On Tue, Mar 21, 2017 at 9:06 PM Eric Blake <eblake@redhat.com> wrote:

> On 03/21/2017 11:49 AM, Markus Armbruster wrote:
>
> >
> > QMP clients that work around the "large positive integers are rejected"
> > bugs by sending large negative ones instead may well exist.  Fixing the
> > interface would break them.  Depressing.  Eric, could you have a peek at
> > libvirt?
>
> Yes, libvirt is such a client already.  From
> util/virjson.c:virJSONValueObjectAddVArgs():
>
>
>  * Adds the key-value pairs supplied as variable argument list to @obj.
>  *
>  * Keys look like   s:name  the first letter is a type code:
> ...
>  * U: unsigned long integer value (see below for quirks)
>  * P: unsigned long integer value, omitted if zero
> ...
>         case 'P':
>         case 'U': {
>             /* qemu silently truncates numbers larger than LLONG_MAX,
>              * so passing the full range of unsigned 64 bit integers
>              * is not safe here.  Pass them as signed 64 bit integers
>              * instead.
>              */
>             long long val = va_arg(args, long long);
>
>             if (!val && type == 'P')
>                 continue;
>
>             rc = virJSONValueObjectAppendNumberLong(obj, key, val);
>         }   break;
>
> So if we "fix" QMP to reject negative values in place of large unsigned
> values, we'll need to also fix libvirt to have a way to introspect the
> difference and cope accordingly.  (I'm thinking that we'll have to keep
> the negative parsing indefinitely, and can merely improve the parser to
> also parse large positive - but that we can still reject values <
> INT64_MIN that would have a weird wraparound).
>

Currently, parsing is done without expected type information.
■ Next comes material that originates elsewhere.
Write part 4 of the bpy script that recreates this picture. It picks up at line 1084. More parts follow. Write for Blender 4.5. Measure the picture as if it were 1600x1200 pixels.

So if the
number fits in an int64, it should be a QINT, otherwise a QFLOAT (see
parse_literal). With this series, it will try QUINT before QFLOAT. But what
I was afraid though is that the int is sometime assigned back to a uint64.
And with my series, get_uint() will fail if the number is negative int, but
for compatibility reasons, I think it should cast it instead. We may want
to have a qmp capability bit to change this silent casting behaviour.